C. 2017 IRP Supplemental Analysis Study Results
Under updated 2017 IRP assumptions, the first peak-hour capacity deficit occurs in July 2024 if Valmy
Unit 1 capacity is removed in December 2019. Since the 2015 IRP, Valmy functions primarily as a
capacity-providing resource during periods of high energy demand. For the 2017 IRP, Idaho Power
assumes the capacity provided by Valmy is likely to be relatively infrequently needed, and consequently
replaceable upon retirement by capacity imports across the existing Idaho—Nevada transmission path.
Specifically in regard to Valmy Unit 1, the assumption that its relatively infrequently needed capacity can
be replaced by capacity imports across the Idaho—Nevada path effectively nullifies the July 2024 deficit.
Consequently, under this assumption, the load and resource balance for the 2017 IRP has no capacity or
energy deficits through 2025 with Valmy Unit 1 ceasing operations in 2019.1
Idaho Power has also performed analyses related to the impacts of a December 2019 Valmy Unit 1
retirement on fixed costs and variable costs in accordance with assumptions from the 2017 IRP. The
results of these analyses are summarized in the tables below; please note, the supporting workpapers
and analysis details are provided in Attachments 2 through 7 provided with this supplemental response.
Table 1
Valmy 1 Shutdown Fixed Cost Impact
Modification from December 2025 to December 2019
Present Value of Revenue Requirements
($ millions)
Cost Component
Accelerated Depreciation $10.979
Return, Tax, Interest – Existing Investment ($18.636)

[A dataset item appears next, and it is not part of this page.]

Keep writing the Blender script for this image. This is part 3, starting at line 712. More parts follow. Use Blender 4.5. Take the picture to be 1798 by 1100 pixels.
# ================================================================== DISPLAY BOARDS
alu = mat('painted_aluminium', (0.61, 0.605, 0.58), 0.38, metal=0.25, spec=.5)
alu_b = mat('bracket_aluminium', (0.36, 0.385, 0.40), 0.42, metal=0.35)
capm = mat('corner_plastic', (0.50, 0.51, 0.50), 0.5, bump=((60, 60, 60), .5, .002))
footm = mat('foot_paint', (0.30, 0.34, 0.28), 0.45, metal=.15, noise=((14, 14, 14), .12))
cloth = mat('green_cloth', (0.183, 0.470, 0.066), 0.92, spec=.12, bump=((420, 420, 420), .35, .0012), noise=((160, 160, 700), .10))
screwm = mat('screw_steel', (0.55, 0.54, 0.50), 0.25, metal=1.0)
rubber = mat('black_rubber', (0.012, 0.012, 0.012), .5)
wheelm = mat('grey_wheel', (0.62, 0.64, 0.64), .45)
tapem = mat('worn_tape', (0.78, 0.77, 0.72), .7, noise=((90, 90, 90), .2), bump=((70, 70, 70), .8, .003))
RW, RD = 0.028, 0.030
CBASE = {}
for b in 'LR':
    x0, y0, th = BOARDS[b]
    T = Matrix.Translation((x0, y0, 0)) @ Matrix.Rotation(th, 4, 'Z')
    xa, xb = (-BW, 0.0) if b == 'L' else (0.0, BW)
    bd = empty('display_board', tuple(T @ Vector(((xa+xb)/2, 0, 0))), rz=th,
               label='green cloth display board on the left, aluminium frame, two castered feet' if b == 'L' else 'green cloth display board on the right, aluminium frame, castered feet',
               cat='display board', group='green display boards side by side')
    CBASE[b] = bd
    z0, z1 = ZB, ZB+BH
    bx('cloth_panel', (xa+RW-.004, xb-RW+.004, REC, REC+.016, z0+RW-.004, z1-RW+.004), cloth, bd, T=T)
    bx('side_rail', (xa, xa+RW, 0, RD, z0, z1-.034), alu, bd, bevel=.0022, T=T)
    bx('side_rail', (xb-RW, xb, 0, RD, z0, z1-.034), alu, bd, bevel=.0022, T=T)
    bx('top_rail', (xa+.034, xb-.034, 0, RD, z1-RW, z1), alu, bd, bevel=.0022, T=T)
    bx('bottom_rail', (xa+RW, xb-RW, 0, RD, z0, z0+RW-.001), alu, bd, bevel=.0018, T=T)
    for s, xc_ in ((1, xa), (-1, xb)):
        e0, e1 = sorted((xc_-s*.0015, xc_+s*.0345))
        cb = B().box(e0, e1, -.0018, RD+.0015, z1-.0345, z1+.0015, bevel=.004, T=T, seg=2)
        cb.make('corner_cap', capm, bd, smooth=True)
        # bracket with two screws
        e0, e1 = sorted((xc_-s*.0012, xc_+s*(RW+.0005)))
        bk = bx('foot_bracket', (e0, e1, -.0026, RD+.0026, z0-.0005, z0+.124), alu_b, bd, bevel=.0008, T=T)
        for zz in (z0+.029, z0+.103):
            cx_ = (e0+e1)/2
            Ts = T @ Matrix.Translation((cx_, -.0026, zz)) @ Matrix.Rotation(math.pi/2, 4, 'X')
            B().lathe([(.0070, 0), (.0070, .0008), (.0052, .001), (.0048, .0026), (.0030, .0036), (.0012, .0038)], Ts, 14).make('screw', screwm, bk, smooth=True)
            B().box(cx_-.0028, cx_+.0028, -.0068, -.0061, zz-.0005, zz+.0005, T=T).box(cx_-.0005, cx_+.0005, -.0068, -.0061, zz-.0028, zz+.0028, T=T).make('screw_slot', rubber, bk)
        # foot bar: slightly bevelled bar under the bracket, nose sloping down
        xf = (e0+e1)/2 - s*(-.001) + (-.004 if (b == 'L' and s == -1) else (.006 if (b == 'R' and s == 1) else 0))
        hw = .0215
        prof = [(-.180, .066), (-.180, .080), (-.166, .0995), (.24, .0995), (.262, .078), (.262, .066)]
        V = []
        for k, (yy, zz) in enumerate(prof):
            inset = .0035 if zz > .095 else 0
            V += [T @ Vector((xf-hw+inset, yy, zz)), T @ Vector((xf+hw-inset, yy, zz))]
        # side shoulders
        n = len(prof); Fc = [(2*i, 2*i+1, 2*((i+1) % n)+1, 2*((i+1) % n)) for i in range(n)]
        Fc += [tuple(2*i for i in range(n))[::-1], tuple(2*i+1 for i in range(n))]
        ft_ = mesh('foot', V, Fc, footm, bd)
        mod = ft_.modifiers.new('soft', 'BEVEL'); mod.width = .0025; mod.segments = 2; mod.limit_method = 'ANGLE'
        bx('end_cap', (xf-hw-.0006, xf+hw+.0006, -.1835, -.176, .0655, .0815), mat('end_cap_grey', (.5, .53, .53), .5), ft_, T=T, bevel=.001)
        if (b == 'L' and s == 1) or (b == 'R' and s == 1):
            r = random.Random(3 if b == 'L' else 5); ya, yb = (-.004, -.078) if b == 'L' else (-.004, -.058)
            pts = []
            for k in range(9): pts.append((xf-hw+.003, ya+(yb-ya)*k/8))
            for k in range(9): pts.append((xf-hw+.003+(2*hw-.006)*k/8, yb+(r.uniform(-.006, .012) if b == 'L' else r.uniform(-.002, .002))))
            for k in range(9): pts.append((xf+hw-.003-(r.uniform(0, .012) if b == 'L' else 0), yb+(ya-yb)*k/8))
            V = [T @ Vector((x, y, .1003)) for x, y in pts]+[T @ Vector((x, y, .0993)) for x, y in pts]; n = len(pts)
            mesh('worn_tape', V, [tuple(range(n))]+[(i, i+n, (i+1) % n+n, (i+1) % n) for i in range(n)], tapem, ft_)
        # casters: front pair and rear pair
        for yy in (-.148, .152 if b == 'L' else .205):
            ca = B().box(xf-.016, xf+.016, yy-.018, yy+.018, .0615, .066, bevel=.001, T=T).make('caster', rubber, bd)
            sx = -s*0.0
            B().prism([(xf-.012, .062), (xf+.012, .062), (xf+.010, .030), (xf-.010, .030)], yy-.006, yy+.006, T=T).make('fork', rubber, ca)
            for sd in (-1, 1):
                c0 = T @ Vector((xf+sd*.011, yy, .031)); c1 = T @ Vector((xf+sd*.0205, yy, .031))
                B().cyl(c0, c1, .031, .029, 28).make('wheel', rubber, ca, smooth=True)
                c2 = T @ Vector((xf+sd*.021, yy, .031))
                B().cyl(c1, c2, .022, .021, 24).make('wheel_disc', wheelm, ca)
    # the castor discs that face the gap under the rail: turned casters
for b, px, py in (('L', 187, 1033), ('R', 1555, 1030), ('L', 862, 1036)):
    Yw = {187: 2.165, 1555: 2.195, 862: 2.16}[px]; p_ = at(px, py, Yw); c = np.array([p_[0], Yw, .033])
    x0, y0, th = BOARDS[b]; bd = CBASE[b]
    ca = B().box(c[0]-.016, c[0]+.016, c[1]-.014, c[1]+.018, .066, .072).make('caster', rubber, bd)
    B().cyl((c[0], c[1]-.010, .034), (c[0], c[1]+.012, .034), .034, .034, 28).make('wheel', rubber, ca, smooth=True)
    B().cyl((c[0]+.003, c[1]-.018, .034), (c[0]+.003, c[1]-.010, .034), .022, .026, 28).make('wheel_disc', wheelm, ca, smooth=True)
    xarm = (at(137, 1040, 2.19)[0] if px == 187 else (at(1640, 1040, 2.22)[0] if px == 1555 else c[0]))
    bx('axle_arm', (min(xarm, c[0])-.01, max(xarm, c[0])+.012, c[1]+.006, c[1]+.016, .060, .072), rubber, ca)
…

Non-Fuel Operations & Maintenance Expense ($19.958)
Run Rate Capital ($4.100)
Return, Tax, Interest – Run Rate Capital ($1.304)
($33.019)
Table 2
Valmy Unit 1 Shutdown Variable Cost Impact
Modification from December 2025 to December 2019
Multiple Gas Price Scenarios
($ thousands)
1 Under assumption the Jim Bridger Units 1 and 2 are operating beyond 2025.
Year IRP Planning
Case Gas
200% Gas 300% Gas 400% Gas
2020 ($19) ($92) $795 $4,437
2021 ($14) $282 $5,427 $14,974
2022 ($37) $1,647 $6,413 $11,727
2023 ($47) $3,308 $10,736 $17,901
2024 ($40) $4,634 $12,408 $20,351
2025 ($35) $6,335 $14,458 $22,669
Nominal Impact ($192) $16,114 $50,238 $92,059
NPV Impact ($123)2 $9,614 $31,068 $58,174
As detailed in Tables 1 and 2, the Company’s quantitative analysis indicates that cost savings are
achieved through movement of the Valmy Unit 1 retirement date from December 2025 to December
2019 in all cases ranging from the Planning Case to the 300% Gas case. Only at the 400% Gas case or
higher does the variable cost impact exceed the fixed cost benefit of $33.019 million as detailed in Table
1.
D. Conclusion and Recommendation
As discussed above, several of the qualitative risk factors that existed when the 2015 IRP was developed
have been mitigated in the two years since its completion. Further, the Company’s updated quantitative
analysis reflects cost savings related to the 2019 Valmy Unit 1 shutdown without having a material
impact on system reliability. Therefore, based on the combination of the qualitative and quantitative
factors detailed above, Idaho Power is recommending that the December 2019 retirement of Valmy Unit
1 from the resource stack be used in the planning assumptions for the 2017 IRP. The Company publicly
presented this recommendation to the IRP Advisory Committee at the public meeting held on March 9,
2017, and intends to use the 2019 Valmy Unit 1 shutdown assumption throughout the development of
the final 2017 IRP.
2 Counter intuitively, the analysis of variable cost impact indicates a small benefit (NPV of $123,000) associated
with the earlier retirement under the IRP Planning Gas Case. This benefit is viewed as immaterial from a resource
planning perspective, with the result effectively interpreted as zero cost impact associated with earlier retirement.